Published on: August 28, 2015
Last weekend, I saw two movies that vividly illustrate the fact that it is incredibly difficult to make a good romantic comedy these days. I'm not entirely sure why. Maybe it is because we live in a technological world where romance sometimes seems hard to find, and where comedy more often is harsh, not romantic. And maybe it is because filmmakers take more easily to movies with explosions and action sequences than those with real emotions and characters.
The one that hurt the most was
She's Funny That Way, a movie by famed movie director Peter Bogdanovich that is meant to emulate the screwball comedies of the 1930s. The setup is that the director of a new Broadway play (Owen Wilson) also has a thing for prostitutes, though after sleeping with them he likes to give them enough money to start a new life. When he sleeps with a Brooklyn hooker (played by British actress Imogen Poots, affecting a really bad accent), the next day he finds her auditioning for his new play, and acting across from his wife. From there, there are an enormous number of coincidental and not-so-coincidental encounters, as the director's life spins out of control.
The problem is that the script is lame, the acting mostly hammy and the direction uninspired - not a great combination. What made it hard to watch was my memories of Bogdanovich as one of the mid-seventies most impressive directors, with films such as
The Last Picture Show,
Paper Moon and
What's Up, Doc? to his credit ... since then, his directing output has been uneven at best, and he's worked more as an actor in other people's projects (most notably as Dr. Elliott Kupferberg in "The Sopranos"). Bogdanovich also remains one of his generation's foremost film scholars, but in
She's Funny That Way, that knowledge does not transfer to making a movie with any panache at all.
The other film was less disappointing, if only because I had fewer expectations. In
Some Kind of Beautiful Pierce Brosnan plays a libidinous Cambridge professor who gets his college student girlfriend (Jessica Alba) pregnant, and then marries her and moves to Los Angeles to raise their child together. For all sorts of reasons, their marriage disintegrates, and Brosnan's character finds himself attracted to his wife's sister, dealing with alcohol issues and facing the immigration authorities all at the same time ... which is meant to be funny but isn't.

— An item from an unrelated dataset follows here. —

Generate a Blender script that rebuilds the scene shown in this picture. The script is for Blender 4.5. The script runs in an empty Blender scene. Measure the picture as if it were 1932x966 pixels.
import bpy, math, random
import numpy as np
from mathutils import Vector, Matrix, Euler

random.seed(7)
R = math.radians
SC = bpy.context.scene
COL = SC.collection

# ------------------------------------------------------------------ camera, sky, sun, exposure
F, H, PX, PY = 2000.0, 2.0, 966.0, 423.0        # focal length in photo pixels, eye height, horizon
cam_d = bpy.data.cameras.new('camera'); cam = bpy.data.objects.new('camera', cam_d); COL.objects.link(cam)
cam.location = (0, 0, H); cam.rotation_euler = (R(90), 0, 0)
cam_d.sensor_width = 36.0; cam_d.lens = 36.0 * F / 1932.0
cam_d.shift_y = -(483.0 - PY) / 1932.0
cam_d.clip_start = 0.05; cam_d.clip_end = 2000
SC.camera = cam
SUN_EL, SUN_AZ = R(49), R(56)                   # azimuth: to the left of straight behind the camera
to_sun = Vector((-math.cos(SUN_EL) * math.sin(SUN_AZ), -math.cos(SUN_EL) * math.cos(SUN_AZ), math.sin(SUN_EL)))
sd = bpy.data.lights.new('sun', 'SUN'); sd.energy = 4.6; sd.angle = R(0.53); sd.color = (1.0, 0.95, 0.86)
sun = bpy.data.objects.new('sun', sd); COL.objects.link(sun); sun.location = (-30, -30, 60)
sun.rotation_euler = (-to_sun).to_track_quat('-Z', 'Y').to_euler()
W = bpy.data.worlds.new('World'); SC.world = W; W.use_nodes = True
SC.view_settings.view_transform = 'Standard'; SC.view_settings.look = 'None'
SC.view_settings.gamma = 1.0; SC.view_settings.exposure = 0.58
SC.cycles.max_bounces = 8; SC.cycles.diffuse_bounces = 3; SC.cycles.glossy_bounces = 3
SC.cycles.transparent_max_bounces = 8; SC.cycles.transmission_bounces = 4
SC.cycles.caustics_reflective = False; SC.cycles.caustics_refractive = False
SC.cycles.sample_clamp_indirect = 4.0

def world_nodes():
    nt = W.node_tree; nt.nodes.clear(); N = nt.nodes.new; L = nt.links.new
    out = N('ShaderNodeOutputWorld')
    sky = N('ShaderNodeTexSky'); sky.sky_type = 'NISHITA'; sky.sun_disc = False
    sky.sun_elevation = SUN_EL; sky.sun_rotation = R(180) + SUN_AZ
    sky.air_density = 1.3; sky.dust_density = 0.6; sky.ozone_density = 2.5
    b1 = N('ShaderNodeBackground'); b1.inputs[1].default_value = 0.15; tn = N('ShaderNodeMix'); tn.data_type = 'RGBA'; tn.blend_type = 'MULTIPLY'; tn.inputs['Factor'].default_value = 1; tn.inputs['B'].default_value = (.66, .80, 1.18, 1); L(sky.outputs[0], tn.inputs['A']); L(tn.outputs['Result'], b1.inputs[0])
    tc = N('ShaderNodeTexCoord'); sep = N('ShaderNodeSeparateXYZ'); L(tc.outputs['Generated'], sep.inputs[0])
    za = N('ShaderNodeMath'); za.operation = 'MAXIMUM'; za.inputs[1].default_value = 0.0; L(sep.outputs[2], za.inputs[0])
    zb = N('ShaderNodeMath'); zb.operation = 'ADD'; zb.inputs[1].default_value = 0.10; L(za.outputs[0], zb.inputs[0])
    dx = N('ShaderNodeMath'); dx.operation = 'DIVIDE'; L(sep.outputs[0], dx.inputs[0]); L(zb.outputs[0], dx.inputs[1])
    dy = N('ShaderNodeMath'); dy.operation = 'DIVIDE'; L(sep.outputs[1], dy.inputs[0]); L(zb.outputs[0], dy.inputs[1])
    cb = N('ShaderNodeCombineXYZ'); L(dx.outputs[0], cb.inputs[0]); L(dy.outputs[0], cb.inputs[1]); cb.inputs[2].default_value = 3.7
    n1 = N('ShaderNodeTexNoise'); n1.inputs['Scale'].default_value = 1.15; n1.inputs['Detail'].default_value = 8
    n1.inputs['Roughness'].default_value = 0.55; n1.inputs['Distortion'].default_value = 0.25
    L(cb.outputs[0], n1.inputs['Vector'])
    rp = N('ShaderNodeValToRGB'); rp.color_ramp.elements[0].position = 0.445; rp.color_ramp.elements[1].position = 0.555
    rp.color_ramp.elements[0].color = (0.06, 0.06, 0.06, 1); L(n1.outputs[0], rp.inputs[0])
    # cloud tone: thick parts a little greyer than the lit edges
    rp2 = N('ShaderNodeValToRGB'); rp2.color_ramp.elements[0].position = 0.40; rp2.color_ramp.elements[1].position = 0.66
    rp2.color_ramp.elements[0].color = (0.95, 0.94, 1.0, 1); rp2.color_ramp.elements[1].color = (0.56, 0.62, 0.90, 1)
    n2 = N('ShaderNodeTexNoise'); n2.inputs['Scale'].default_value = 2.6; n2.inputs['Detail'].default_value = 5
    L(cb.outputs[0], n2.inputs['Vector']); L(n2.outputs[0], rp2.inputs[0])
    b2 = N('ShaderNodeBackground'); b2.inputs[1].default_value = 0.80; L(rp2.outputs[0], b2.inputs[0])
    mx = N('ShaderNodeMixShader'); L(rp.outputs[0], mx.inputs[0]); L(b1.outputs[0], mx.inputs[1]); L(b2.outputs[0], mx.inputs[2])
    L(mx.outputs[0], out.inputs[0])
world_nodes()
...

The shame of this one is that the filmmakers could've made a different kind of movie of they've focused more on the relationship that actually provides the emotional core of the movie, as Brosnan's professor finds himself completely captivated by his young son, in a way that he never expected since he had a more tumultuous relationship with his own father (played by Malcolm McDowell). If the love story had been more about fathers and sons, and what the definition of being a man is, it would've been a much different movie ... and, I suspect, a better one.
Two final points on this. As I sat down to write this, I found myself unable to remember which movie was which. Their titles are almost completely interchangeable - vanilla, vague, non-specific, of the sort that used to be featured on Matthew McConaughey movies (before his recreated his career).
My daughter, Allison, also had an interesting take on the state of the romantic comedy - that it takes movies like
Trainwreck to break through, simply because it has such an unusual perspective on the form. I agree with her on that ... though I'd point out that my idea of a romantic comedy is one that I can watch with my kids, and I'm really glad I didn't see
Trainwreck with her. Funny, original movie ... but not one, in my view, that was suitable for father-daughter viewing.
On a somewhat happier note, we were sitting around the kitchen last Saturday night talking about best sports movies, and my son, Brian, threw out
Happy Gilmore ... and I had to admit that I've never seen it. (I generally hate Adam Sandler movies.) He was shocked by this hole in my cultural knowledge, and so we sat down, rented it on iTunes, and watched it.
I must admit, I laughed at much of it. The supporting cast is terrific - I loved Carl Weathers, Christopher McDonald, Bob Barker and even Richard Kiel ... an eclectic cast if I've ever seen one. I thought Julie Bowen seemed impossibly young - she's a favorite actress of mine, but I have to admit I didn't even recognize her at first. But, in the end, I thought that Sandler was Sandler ... this was relatively early in his career, so the act hadn't gotten old yet, but it is all pretty recognizable.
At the end, my son made an interesting observation - that Sandler's lousy recent movies actually make his older movies seem less funny, because he keeps mining the same basic material over and over.
I was glad I saw it, but only because I need to fill the gaps in my education. I won't need to watch it again.